The Corner

Politics & Policy

Mitch McConnell Promoting Primary Candidates Would Backfire Spectacularly

Republican Senate leader Mitch McConnell (Jonathan Ernst/Reuters)

Senate Minority Leader Mitch McConnell told NBC that Donald Trump’s place within the Republican Party has “diminished” and that he will now take it upon himself to be more aggressive come Senate primary season, promising that he will,  “actively look for quality candidates” to push in the primaries.

Such an approach would backfire spectacularly.

As Dan McLaughlin has written at greater length, McConnell has his strengths and weaknesses — and picking candidates is not one of his strong suits.

There is no greater gift that McConnell could give to an upstart populist Senate candidate than to hand-pick somebody of his own and allow that candidate to serve as an avatar for everything that people hate about Washington and national Republicans.

McConnell is also not a good judge of candidate “quality,” because he is motivated primarily by picking candidates who, were they to win, wouldn’t be much trouble in Washington. He wants go-along-get-along types, the kind of spineless politicians who would vote for the monstrous $1.7 trillion omnibus or reckless $550 billion infrastructure package without raising a fuss.
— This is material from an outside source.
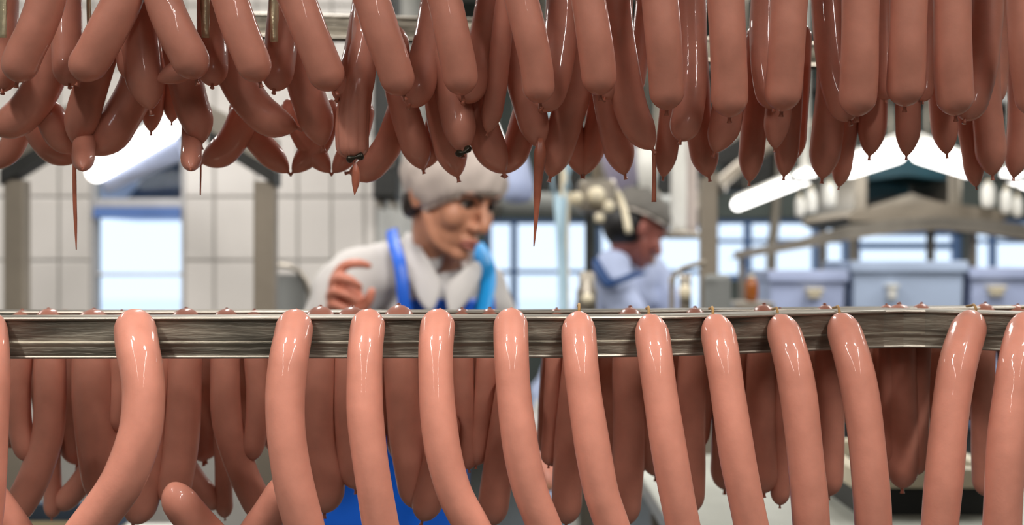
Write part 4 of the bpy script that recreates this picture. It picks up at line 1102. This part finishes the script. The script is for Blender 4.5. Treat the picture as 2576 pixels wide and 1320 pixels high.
def make_body(parent, Th, nb, chest, waist, hip, shR, shL, elR, wrR, elL, wrL, feet, lat, fwd, skin, handR=None, voxel=0.0042):
    bm = bmesh.new(); build_head(bm, Th)
    jaw = Th @ Vector((0, 0.022, -0.055)); limb(bm, [Th @ Vector((0, 0.03, 0.0)), jaw, nb.lerp(jaw, 0.4), nb-Vector((0, 0, 0.03))], [0.056, 0.053, 0.053, 0.062], 18, 12)
    limb(bm, [nb-Vector((0, 0, 0.02)), chest, waist, hip], [0.075, 0.125, 0.115, 0.135], 22, 18)
    limb(bm, [shR-Vector((0, 0, 0.02)), nb-Vector((0, 0, 0.03)), shL-Vector((0, 0, 0.02))], [0.038, 0.05, 0.038], 16, 12)
    for sh, el, wr in ((shR, elR, wrR), (shL, elL, wrL)):
        limb(bm, [sh, sh.lerp(el, 0.5), el, el.lerp(wr, 0.35), wr], [0.046, 0.042, 0.036, 0.035, 0.024], 14, 22)
    if handR: handR(bm)
    else: hand_simple(bm, wrR, (wrR-elR), lat, 1)
    hand_simple(bm, wrL, (wrL-elL), -lat, 1)
    for ft in feet:
        hp = Vector((ft.x, ft.y, hip.z-0.03)); kn = Vector((ft.x, ft.y, 0.47))+fwd*0.03; an = Vector((ft.x, ft.y, 0.09))
        limb(bm, [hp.lerp(hip, 0.3), hp, kn, kn.lerp(an, 0.35), an], [0.09, 0.085, 0.055, 0.056, 0.038], 16, 24)
        limb(bm, [an-Vector((0, 0, 0.03))-fwd*0.03, an-Vector((0, 0, 0.05))+fwd*0.08, an-Vector((0, 0, 0.06))+fwd*0.17], [0.042, 0.040, 0.026], 14, 10)
    return fuse('body', bm, voxel, skin, parent, 9, head_sculpt(Th))
def make_coat(parent, nb, chest, waist, hip, shR, shL, elR, wrR, elL, wrL, m, lat, hem=0.30, hump=None):
    bm = bmesh.new()
    knee = Vector((hip.x, hip.y, hip.z-hem))
    def ring_body(pts, rx, ry):
        n = 28; vs = []
        for p, a, b in zip(pts, rx, ry):
            vs.append([bm.verts.new(p+lat*math.cos(2*PI*k/n)*a+fw2*math.sin(2*PI*k/n)*b) for k in range(n)])
        for A_, B_ in zip(vs, vs[1:]):
            for k in range(n): bm.faces.new((A_[k], A_[(k+1) % n], B_[(k+1) % n], B_[k]))
        bm.faces.new(vs[0]); bm.faces.new(vs[-1])
    fw2 = lat.cross(Vector((0, 0, 1)))
    ring_body([nb+Vector((0, 0, 0.022)), nb-Vector((0, 0, 0.01)), nb.lerp(chest, 0.35), chest, waist, hip, knee], [0.062, 0.10, 0.165, 0.185, 0.175, 0.195, 0.225], [0.066, 0.08, 0.105, 0.128, 0.132, 0.15, 0.17])
    for sh, el, wr in ((shR, elR, wrR), (shL, elL, wrL)):
        end = el.lerp(wr, 0.86)
        if hump: limb(bm, [sh-Vector((0, 0, 0.01)), nb.lerp(sh, 0.55)+hump*0.55, nb+hump], [0.060, 0.070, 0.075], 16, 12)
        limb(bm, [nb.lerp(sh, 0.45), sh, sh.lerp(el, 0.5), el, el.lerp(wr, 0.4), end], [0.06, 0.070, 0.066, 0.062, 0.056, 0.046], 18, 24)
    rs = random.Random(2)
    def folds(co):
        d = 0.0045*np.sin(co[:, 2]*62+co[:, 0]*28)*np.sin(co[:, 0]*37-co[:, 1]*22+1.3)
        co[:, 0] += d; co[:, 1] -= d
        return co
    return fuse('coat', bm, 0.009, m, parent, 5, folds)

make_body(W, Th, nb, chest, waist, hip, shR, shL, elR, wrR, elL, wrL, (ftR, ftL), lat, fwd, M_skin, hand_right)
bd = [o for o in W.children if o.name.startswith('body')][0]
bd.data.materials.append(M_handskin)          # chilled, reddened hands
for p in bd.data.polygons:
    if (p.center-P(870, 740, 2.44)).length < 0.125 or (p.center-wrL).length < 0.16: p.material_index = 1
head_parts(Th, W)
coat = make_coat(W, nb, chest, waist, hip, shR, shL, elR, wrR, elL, wrL, M_coat, lat, 0.36, Vector((-0.045, 0.09, 0.015)))
hair_net(Th, W)
bm = bmesh.new()
ell(bm, Th @ Vector((0, 0.072, -0.03)), (0.058, 0.036, 0.052), Th.to_3x3()); ell(bm, Th @ Vector((-0.058, 0.048, -0.028)), (0.016, 0.026, 0.04), Th.to_3x3()); ell(bm, Th @ Vector((0.058, 0.048, -0.028)), (0.016, 0.026, 0.04), Th.to_3x3())
bm_obj('hair', bm, M_hair, W, True)
# trousers and boots
bm = bmesh.new()
for ft in (ftR, ftL):
    hp = Vector((ft.x, ft.y, hip.z-0.03)); kn = Vector((ft.x, ft.y, 0.47))+fwd*0.03
    limb(bm, [hp.lerp(hip, 0.3), hp, kn, Vector((ft.x, ft.y, 0.22))], [0.11, 0.105, 0.075, 0.068], 16, 20)
fuse('trousers', bm, 0.012, M_white, W, 4)
for ft in (ftR, ftL):
    bm = bmesh.new()
    limb(bm, [Vector((ft.x, ft.y, 0.36)), Vector((ft.x, ft.y, 0.15)), Vector((ft.x, ft.y, 0.065))], [0.072, 0.062, 0.06], 16, 12)
    limb(bm, [Vector((ft.x, ft.y, 0.055))-fwd*0.05, Vector((ft.x, ft.y, 0.055))+fwd*0.08, Vector((ft.x, ft.y, 0.045))+fwd*0.19], [0.055, 0.054, 0.042], 16, 12)
    fuse('boot', bm, 0.009, M_white, W, 3)
# collar: stand-up band and two lapel flaps
def CP(px, py, d): return P(px, py, d)
rows = []
for k in range(13):
    a = math.radians(-62+k*(304/12.0)+0)      # open at the front
    dirv = lat*math.sin(a+PI)*1.0+fwd*-math.cos(a+PI)*-1.0
    dirv = lat*math.sin(math.radians(28+k*(304/12.0)))+fwd*math.cos(math.radians(28+k*(304/12.0)))
    rows.append([nb+dirv*0.082+Vector((0, 0, 0.006)), nb+dirv*0.076+fwd*0.012+Vector((0, 0, 0.036)), nb+dirv*0.073+fwd*0.022+Vector((0, 0, 0.062))])
slab('collar_band', rows, 0.003, M_coat, W)
fl = 2.66
slab('collar_flap', [[CP(1026, 572, 2.74), CP(1012, 602, 2.735), CP(1004, 640, 2.70)], [CP(1058, 618, 2.66), CP(1040, 665, 2.64), CP(1026, 700, 2.635)], [CP(1086, 668, 2.62), CP(1068, 716, 2.60), CP(1048, 748, 2.60)], [CP(1112, 706, 2.60), CP(1102, 752, 2.585), CP(1084, 800, 2.58)]], 0.003, M_coat, W)
slab('collar_flap', [[CP(1196, 652, 2.68), CP(1206, 664, 2.69), CP(1216, 682, 2.70)], [CP(1172, 672, 2.63), CP(1186, 700, 2.63), CP(1196, 728, 2.64)], [CP(1140, 700, 2.61), CP(1150, 740, 2.59), CP(1164, 776, 2.60)], [CP(1120, 716, 2.60), CP(1122, 760, 2.585), CP(1132, 806, 2.58)]], 0.003, M_coat, W)
# apron: bib and skirt over the coat front, straps over the shoulders
def front(u, z):
    """point on the coat front; u = sideways metres"""
    pts = [nb, chest, waist, hip, hip-Vector((0, 0, 0.36))]; fy = [0.095, 0.150, 0.152, 0.170, 0.190]; wx = [0.14, 0.21, 0.20, 0.215, 0.24]
    for i in range(4):
        if pts[i].z >= z >= pts[i+1].z or i == 3:
            t = (pts[i].z-z)/(pts[i].z-pts[i+1].z); c = pts[i].lerp(pts[i+1], t); b = fy[i]*(1-t)+fy[i+1]*t; a = wx[i]*(1-t)+wx[i+1]*t; break
    q = max(-0.98, min(0.98, u/a))
    return c+lat*u+fwd*(b*math.sqrt(1-q*q)+0.006)
zt_ = nb.z-0.048
rows = []
for z, hw in ((zt_, 0.125), (zt_-0.05, 0.135), (zt_-0.11, 0.15), (zt_-0.2, 0.175), (zt_-0.30, 0.185), (zt_-0.42, 0.195), (zt_-0.56, 0.20), (zt_-0.70, 0.205)):
    rows.append([front(hw*k/4.0, z) for k in range(-4, 5)])
ap = slab('apron', rows, 0.003, M_blue, W)
def strap(pts, wd, m):
    v, f = sweep(pts, lambda t, s_, T_: wd, 10, 30, flat=0.2)
    return mesh_obj('apron_strap', v, f, m, ap, True)
strap([CP(986, 578, 2.70), CP(987, 592, 2.66), CP(992, 615, 2.61), CP(1004, 655, 2.57), CP(1011, 700, 2.555), CP(1015, 748, 2.55), CP(1020, 790, 2.55)], 0.0135, M_blue)
strap([CP(1196, 622, 2.80), CP(1212, 645, 2.75), CP(1224, 676, 2.70), CP(1226, 715, 2.685), CP(1218, 760, 2.67), CP(1210, 800, 2.66)], 0.021, M_cyan)
strap([front(0.02, nb.z-0.36)+fwd*0.02, P(1190, 905, 2.40), P(1190, 1000, 2.38), P(1192, 1050, 2.38)], 0.008, M_blue)

# ---- second worker beyond, head bowed, seen from the side
V = empty('person', None, 'second worker farther off, dark hair under a grey cap, bowed over in pale blue', 'person')
Th2 = Matrix.Translation(P(1604, 580, 4.4)) @ Matrix.Rotation(math.radians(112), 4, 'Z') @ Matrix.Rotation(math.radians(30), 4, 'X') @ Matrix.Scale(1.02, 4)
yaw2 = math.radians(60)
fwd2 = Vector((math.sin(yaw2), -math.cos(yaw2), 0)); lat2 = Vector((math.cos(yaw2), math.sin(yaw2), 0))
nb2 = P(1585, 668, 4.48)
ch2 = nb2-fwd2*0.07+Vector((0, 0, -0.15)); wa2 = nb2-fwd2*0.17+Vector((0, 0, -0.33)); hi2 = nb2-fwd2*0.22+Vector((0, 0, -0.45))
sR2 = nb2-lat2*0.16+Vector((0, 0, -0.02)); sL2 = nb2+lat2*0.16+Vector((0, 0, -0.02))
eR2 = sR2+fwd2*0.12-lat2*0.03+Vector((0, 0, -0.23)); wR2 = eR2+fwd2*0.22+lat2*0.03+Vector((0, 0, -0.02))
eL2 = sL2+fwd2*0.12+lat2*0.03+Vector((0, 0, -0.23)); wL2 = eL2+fwd2*0.22-lat2*0.03+Vector((0, 0, -0.02))
f2 = [Vector((hi2.x+lat2.x*s*0.11, hi2.y+lat2.y*s*0.11, 0)) for s in (-1, 1)]
make_body(V, Th2, nb2, ch2, wa2, hi2, sR2, sL2, eR2, wR2, eL2, wL2, f2, lat2, fwd2, mat('ruddy_skin', (0.33, 0.11, 0.085, 1), 0.5, var=0.1), None, 0.006)
head_parts(Th2, V)
make_coat(V, nb2, ch2, wa2, hi2, sR2, sL2, eR2, wR2, eL2, wL2, M_bluecoat, lat2, 0.4)
hair_net(Th2, V, mat('grey_cap', srgb(104, 100, 94), 0.8, var=0.1), nape=0.03, front=0.05)
bm = bmesh.new(); ell(bm, Th2 @ Vector((0, 0.048, -0.008)), (0.081, 0.080, 0.080), Th2.to_3x3())
bm_obj('hair', bm, mat('black_hair', srgb(16, 12, 12), 0.5), V, True)
rows = []
for k in range(13):
    a = math.radians(28+k*(304/12.0)); dv = lat2*math.sin(a)+fwd2*math.cos(a)
    rows.append([nb2+dv*0.085+Vector((0, 0, 0.0)), nb2+dv*0.08+fwd2*0.01+Vector((0, 0, 0.03)), nb2+dv*0.078+fwd2*0.02+Vector((0, 0, 0.055))])
slab('collar_band', rows, 0.004, M_cream, V)
v, f = sweep([P(1492, 655, 4.30), P(1512, 690, 4.25), P(1532, 712, 4.22), P(1562, 704, 4.18), P(1592, 692, 4.18), P(1615, 686, 4.22)], lambda t, s_, T_: 0.019, 8, 30, flat=0.3)
mesh_obj('apron_strap', v, f, mat('dark_blue', srgb(14, 62, 118), 0.5), V, True)
bm = bmesh.new()
for ft in f2:
    hp = Vector((ft.x, ft.y, hi2.z-0.03)); limb(bm, [hp.lerp(hi2, 0.3), hp, Vector((ft.x, ft.y, 0.47))+fwd2*0.03, Vector((ft.x, ft.y, 0.18))], [0.11, 0.105, 0.075, 0.068], 16, 20)
fuse('trousers', bm, 0.014, M_white, V, 4)
for ft in f2:
    bm = bmesh.new(); limb(bm, [Vector((ft.x, ft.y, 0.055))-fwd2*0.05, Vector((ft.x, ft.y, 0.055))+fwd2*0.08, Vector((ft.x, ft.y, 0.045))+fwd2*0.19], [0.055, 0.054, 0.042], 16, 12)
    limb(bm, [Vector((ft.x, ft.y, 0.26)), Vector((ft.x, ft.y, 0.065))], [0.062, 0.06], 16, 12)
    fuse('boot', bm, 0.010, M_white, V, 3)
The weaknesses of McConnell’s intervention were evident when he pushed Luther Strange as a replacement for Jeff Sessions in Alabama, allowing Roy Moore to win an anti-establishment campaign, and costing Republicans a Senate seat in one of the deepest red states in the country. He also infamously supported Charlie Crist in the race against Marco Rubio, and broadly opposed the Tea Party movement that delivered Republicans the majority in 2014.

If McConnell wanted more Trump-aligned populists to get nominated, the best thing he could do would be to promote their opponents.